Если г. Pensoso действительно писатель вдумчивый9, строго мыслящий, который, приняв какую-нибудь мысль, не откажется и от следствий, из нее истекающих, то, признав, что задача науки есть обращение слепой силы природы в управляемую разумом и чувством, он должен отказаться от всего, что им написано пред этими строками и после них, должен заменить полемику миром, союзом. Ибо слепая сила - действующая во всех громадных солнцах и планетах до космической пыли включительно, проявляющаяся в разнообразных волнах звука и света, для коих мы пока еще слепы и глухи, - под влиянием регуляции, направляемой высшею, сыновнею любовью и осуществляемой полным знанием, станет воскрешающею, не будет уже, рождая, умерщвлять, как это ныне есть; всякое последующее тогда уже не будет поглощать предыдущего; жизнь и людей, и природы получит смысл и цель и станет действительно «блаженною» во всей полноте ее, блаженною в мысли, в чувстве, в художественном своем проявлении, станет блаженною и в высшем изо всего - в нравственном, или - вернее - в религиозном, смысле, в смысле исполнения воли Бога Отцов, живых, а не мертвых. То будет жизнь, все благое в себе вмещающая, уничтожающая даже всякую возможность зла, - жизнь в Боге. Это будет всецельность.

Не мы, а сама природа в нас, почувствовав ужас поглощения, поставила общей для всех целью всеобщее воскрешение.

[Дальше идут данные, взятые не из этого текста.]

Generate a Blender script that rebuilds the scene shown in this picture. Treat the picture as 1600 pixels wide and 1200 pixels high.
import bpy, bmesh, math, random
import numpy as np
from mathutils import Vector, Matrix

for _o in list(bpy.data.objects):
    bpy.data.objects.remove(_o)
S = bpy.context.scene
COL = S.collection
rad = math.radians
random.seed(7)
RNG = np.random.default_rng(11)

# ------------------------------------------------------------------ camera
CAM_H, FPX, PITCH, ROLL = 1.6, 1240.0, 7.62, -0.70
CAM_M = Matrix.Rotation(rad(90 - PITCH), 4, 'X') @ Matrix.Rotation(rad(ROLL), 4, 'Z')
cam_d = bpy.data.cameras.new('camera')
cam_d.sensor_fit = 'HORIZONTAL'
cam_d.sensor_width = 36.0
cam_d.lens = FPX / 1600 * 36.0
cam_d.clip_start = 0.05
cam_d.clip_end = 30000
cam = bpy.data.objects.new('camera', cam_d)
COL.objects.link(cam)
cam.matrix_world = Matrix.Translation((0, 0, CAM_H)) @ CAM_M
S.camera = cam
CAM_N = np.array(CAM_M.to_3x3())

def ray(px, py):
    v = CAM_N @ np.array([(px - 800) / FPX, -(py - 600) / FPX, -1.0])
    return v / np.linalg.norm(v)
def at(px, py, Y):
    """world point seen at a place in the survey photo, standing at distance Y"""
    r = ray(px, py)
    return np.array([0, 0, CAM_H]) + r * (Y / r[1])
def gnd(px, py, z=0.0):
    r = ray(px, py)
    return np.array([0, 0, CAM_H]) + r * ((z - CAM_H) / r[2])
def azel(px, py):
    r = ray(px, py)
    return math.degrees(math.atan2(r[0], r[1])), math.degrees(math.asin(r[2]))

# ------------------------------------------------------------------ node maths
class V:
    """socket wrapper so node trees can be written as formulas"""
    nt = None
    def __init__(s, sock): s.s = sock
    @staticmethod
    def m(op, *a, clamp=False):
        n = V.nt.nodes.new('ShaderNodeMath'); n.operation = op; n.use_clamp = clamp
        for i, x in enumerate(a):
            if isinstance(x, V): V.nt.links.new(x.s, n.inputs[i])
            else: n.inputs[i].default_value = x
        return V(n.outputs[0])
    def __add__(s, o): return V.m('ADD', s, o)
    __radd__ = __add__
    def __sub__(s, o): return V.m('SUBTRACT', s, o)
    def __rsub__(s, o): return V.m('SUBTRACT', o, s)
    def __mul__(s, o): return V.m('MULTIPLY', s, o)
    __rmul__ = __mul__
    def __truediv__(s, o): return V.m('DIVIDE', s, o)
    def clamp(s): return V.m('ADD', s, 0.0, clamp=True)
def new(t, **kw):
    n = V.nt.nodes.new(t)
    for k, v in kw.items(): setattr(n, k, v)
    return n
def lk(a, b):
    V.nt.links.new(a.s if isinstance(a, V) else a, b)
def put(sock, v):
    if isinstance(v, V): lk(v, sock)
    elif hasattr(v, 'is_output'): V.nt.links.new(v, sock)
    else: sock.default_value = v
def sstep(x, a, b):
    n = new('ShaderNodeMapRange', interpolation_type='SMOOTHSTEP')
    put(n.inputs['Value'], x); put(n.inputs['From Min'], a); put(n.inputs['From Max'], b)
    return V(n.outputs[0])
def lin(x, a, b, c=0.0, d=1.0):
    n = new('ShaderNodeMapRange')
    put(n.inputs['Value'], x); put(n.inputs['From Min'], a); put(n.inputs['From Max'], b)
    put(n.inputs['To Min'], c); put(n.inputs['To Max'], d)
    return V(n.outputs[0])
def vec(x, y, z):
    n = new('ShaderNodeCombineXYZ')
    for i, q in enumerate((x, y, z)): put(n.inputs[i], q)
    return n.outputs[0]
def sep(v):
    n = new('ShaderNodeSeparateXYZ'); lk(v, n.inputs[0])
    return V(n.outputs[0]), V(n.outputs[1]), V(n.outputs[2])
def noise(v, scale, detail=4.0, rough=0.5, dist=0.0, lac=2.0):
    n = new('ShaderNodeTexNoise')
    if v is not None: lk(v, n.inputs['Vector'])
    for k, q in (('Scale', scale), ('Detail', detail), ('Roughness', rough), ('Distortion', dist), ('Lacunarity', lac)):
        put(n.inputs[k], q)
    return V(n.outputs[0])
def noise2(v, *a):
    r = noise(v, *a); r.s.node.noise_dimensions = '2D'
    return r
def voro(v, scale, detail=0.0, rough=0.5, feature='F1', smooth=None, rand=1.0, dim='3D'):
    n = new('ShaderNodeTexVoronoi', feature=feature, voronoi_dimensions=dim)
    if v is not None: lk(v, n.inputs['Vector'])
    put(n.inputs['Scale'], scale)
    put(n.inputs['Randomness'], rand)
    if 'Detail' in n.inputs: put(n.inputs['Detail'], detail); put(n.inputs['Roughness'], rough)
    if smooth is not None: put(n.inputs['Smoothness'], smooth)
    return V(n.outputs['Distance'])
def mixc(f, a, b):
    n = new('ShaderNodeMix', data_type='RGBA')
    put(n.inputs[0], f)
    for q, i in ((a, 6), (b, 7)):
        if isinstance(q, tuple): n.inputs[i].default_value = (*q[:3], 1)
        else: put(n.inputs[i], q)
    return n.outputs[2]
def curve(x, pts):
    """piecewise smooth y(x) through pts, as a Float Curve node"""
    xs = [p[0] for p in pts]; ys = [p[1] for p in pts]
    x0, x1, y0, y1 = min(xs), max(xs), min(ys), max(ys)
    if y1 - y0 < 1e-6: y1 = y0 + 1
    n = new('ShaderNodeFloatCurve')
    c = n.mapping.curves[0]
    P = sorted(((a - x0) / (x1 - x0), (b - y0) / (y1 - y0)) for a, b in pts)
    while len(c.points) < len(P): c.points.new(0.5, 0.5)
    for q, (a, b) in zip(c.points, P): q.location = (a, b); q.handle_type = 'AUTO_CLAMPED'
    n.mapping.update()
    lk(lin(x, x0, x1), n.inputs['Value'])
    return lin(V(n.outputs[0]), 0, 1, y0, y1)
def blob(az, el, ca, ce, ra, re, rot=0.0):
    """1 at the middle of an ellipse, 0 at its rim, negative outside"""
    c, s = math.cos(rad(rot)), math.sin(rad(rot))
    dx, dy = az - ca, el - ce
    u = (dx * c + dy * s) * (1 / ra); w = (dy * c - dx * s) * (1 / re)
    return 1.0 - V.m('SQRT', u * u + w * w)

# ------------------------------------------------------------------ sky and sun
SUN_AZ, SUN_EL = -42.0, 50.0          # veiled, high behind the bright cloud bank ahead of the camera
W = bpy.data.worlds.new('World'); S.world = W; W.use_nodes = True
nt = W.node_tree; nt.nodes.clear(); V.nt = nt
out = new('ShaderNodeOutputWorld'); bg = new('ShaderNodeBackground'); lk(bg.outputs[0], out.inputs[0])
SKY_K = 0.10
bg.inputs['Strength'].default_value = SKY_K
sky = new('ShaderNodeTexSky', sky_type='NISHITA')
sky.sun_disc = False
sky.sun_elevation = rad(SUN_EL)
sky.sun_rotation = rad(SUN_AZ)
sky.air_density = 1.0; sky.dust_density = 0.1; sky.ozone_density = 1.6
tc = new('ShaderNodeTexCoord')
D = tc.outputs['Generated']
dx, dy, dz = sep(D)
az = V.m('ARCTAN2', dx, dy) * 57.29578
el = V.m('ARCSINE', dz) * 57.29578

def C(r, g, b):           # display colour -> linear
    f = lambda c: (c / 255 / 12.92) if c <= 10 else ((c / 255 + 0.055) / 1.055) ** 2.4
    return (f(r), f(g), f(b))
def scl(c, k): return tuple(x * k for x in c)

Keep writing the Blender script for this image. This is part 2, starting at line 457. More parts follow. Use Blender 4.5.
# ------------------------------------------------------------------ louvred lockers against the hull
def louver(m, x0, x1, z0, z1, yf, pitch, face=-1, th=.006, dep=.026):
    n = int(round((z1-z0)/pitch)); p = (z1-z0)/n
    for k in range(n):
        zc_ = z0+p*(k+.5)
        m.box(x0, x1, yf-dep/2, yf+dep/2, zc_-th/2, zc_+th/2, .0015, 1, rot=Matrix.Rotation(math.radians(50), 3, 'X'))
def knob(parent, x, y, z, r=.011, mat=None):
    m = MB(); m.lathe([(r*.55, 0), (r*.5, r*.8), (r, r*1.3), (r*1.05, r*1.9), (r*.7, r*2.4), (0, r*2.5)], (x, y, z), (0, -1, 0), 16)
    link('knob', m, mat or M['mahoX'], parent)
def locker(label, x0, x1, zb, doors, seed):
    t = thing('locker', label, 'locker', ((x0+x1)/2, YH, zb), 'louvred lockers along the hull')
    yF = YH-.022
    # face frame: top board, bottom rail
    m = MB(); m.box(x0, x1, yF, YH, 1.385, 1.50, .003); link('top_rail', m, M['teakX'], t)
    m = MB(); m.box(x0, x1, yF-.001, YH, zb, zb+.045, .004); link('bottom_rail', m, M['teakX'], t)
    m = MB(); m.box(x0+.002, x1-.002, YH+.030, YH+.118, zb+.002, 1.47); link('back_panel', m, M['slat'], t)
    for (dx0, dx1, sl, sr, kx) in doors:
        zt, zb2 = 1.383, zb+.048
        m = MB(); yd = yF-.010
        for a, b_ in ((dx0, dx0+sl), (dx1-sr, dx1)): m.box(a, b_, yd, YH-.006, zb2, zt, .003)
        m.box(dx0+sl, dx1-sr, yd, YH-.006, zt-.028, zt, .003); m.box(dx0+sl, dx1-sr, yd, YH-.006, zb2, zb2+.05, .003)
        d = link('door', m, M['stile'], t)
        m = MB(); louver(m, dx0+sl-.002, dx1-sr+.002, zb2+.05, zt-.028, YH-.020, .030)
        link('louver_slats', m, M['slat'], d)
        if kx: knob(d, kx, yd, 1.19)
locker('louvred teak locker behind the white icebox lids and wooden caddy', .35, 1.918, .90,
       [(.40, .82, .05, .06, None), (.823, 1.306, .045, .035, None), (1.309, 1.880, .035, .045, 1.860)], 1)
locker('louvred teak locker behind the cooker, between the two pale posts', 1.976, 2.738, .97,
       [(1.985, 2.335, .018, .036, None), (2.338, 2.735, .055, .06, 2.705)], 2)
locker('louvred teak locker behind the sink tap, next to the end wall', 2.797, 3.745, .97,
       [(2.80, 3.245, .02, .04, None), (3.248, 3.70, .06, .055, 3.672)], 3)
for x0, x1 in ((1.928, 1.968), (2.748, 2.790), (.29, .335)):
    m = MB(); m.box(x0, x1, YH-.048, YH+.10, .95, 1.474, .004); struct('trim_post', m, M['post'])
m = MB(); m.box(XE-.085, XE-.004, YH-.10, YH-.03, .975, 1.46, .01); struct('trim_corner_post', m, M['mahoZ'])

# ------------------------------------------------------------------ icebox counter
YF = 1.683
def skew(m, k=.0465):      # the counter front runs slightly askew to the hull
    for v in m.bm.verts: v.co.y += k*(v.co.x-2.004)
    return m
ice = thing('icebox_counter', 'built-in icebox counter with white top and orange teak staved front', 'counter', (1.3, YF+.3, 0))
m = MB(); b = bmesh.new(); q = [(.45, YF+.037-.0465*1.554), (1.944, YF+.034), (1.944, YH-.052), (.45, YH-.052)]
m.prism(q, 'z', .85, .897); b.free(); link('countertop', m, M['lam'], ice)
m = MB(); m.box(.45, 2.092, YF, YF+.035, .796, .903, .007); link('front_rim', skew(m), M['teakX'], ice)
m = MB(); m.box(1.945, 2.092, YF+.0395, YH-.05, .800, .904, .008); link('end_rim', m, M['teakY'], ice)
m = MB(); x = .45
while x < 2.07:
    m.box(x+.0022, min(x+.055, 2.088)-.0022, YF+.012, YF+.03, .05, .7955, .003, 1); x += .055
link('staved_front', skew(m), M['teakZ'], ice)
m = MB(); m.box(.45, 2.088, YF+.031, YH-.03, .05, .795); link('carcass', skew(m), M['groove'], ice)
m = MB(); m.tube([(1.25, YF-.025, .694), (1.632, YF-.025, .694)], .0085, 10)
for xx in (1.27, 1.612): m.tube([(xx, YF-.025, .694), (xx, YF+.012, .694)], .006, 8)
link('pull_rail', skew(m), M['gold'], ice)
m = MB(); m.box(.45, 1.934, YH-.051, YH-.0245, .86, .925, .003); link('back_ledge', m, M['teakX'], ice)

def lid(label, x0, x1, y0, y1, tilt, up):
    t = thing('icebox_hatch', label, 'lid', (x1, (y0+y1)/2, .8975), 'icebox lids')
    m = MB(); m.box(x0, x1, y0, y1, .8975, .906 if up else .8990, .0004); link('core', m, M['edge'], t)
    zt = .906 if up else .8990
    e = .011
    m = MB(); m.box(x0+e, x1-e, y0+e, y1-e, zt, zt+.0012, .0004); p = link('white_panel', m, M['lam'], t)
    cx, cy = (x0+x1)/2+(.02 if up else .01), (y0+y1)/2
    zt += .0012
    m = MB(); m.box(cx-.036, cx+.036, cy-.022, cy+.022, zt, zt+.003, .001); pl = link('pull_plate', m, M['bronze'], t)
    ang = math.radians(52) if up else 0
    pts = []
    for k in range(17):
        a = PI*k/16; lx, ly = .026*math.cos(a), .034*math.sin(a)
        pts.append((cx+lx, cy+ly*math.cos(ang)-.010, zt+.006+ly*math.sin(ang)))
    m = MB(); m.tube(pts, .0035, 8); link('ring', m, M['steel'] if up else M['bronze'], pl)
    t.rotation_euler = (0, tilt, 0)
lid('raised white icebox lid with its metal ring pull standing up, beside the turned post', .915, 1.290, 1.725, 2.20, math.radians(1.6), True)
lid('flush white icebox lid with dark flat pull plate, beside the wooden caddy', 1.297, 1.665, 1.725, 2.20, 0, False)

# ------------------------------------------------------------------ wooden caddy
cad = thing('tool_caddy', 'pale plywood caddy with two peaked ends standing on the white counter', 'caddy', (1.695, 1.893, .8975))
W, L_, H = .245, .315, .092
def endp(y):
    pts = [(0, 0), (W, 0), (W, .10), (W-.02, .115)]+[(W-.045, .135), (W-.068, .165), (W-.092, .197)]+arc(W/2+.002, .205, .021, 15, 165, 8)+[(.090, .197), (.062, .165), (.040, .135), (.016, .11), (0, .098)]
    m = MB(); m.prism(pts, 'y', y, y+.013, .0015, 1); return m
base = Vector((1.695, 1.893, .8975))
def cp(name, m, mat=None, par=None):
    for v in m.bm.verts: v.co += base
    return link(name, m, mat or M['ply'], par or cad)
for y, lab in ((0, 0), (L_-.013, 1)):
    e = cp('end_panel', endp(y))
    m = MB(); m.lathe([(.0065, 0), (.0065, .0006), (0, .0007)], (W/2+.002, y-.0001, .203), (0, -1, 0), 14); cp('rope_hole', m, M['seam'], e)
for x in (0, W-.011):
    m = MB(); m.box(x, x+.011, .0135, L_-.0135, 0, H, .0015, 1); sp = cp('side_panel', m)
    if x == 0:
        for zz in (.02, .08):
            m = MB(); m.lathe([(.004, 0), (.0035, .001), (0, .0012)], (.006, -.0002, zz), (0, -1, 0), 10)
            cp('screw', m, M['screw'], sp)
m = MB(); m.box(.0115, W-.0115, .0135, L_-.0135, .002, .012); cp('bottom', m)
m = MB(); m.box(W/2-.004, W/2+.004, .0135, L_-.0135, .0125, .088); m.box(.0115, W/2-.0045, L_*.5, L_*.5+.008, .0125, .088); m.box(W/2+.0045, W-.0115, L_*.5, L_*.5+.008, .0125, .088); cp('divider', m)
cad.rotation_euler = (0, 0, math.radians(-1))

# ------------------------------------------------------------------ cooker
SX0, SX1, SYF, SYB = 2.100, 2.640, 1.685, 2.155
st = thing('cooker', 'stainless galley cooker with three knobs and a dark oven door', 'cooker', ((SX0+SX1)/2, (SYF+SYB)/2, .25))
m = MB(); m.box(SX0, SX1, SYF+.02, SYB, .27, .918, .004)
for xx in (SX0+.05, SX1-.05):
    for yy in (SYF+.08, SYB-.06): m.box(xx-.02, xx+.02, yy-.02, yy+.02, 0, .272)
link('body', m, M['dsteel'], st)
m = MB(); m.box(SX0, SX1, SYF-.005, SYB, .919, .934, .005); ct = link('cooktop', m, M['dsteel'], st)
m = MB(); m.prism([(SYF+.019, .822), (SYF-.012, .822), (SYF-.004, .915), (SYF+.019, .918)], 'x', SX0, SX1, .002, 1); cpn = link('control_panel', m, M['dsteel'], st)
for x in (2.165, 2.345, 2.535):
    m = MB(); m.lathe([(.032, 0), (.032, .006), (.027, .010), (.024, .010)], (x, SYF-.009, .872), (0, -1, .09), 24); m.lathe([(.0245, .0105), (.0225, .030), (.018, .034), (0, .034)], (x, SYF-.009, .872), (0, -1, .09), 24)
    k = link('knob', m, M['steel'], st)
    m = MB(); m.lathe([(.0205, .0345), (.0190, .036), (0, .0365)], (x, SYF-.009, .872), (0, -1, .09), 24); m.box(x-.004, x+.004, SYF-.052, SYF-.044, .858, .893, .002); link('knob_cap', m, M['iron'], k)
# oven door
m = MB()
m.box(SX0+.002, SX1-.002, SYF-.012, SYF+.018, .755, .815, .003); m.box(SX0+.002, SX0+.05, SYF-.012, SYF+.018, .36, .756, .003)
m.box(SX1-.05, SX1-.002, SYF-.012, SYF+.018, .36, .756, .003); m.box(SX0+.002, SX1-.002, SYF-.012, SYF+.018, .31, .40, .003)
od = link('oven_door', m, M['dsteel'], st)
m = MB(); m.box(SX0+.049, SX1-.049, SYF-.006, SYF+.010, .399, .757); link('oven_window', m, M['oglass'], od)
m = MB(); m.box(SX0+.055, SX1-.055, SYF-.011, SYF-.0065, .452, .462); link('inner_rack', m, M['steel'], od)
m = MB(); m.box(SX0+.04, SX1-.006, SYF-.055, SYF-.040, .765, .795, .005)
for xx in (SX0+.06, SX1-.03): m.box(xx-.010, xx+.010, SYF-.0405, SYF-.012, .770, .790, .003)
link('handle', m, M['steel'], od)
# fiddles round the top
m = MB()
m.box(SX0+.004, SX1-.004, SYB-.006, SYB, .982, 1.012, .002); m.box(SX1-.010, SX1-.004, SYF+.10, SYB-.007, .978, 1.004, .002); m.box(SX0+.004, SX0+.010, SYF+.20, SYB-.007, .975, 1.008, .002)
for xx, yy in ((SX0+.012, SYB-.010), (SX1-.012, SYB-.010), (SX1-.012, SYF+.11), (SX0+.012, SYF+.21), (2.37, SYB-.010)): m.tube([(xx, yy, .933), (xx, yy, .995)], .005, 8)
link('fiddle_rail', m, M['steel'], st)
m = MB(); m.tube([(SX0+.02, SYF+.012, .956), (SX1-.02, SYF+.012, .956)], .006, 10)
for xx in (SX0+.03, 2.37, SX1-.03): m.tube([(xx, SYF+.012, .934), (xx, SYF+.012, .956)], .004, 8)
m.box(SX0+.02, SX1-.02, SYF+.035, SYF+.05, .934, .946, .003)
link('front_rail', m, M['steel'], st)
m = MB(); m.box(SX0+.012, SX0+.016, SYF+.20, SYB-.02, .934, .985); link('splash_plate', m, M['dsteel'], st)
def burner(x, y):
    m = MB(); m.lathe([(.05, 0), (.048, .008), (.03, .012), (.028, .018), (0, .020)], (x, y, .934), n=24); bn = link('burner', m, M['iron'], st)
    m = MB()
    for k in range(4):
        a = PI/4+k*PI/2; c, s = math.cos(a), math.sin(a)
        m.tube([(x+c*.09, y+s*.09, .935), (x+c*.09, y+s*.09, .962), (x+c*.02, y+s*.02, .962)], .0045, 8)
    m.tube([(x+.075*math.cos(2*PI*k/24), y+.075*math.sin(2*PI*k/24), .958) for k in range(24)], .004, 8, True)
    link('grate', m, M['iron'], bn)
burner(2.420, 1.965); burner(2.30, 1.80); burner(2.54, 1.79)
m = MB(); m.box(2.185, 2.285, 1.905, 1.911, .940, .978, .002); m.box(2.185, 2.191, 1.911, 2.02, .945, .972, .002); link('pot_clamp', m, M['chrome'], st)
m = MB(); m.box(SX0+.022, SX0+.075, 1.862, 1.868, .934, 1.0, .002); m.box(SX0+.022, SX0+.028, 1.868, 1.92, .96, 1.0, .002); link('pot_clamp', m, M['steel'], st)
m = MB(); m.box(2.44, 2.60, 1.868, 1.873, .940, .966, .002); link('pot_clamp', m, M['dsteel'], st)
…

Объединение же для такого дела по величию и святости не потребует никакого принуждения, кроме принудительного образования несовершеннолетних.

Когда слепая сила будет управляема разумом (полным знанием) и чувством (высшею, т. е. сыновнею, любовью), тогда: - «Уже не кровью будет тогда заливаема наша земля... И целый мир станет нашею родиною, и соединенная из всех человеческих голосов торжественная песнь мира будет разливаться от брега до брега, от края до края», как это говорится в эпиграфе из стихотворения «Non mi turbar» Ады Негри10.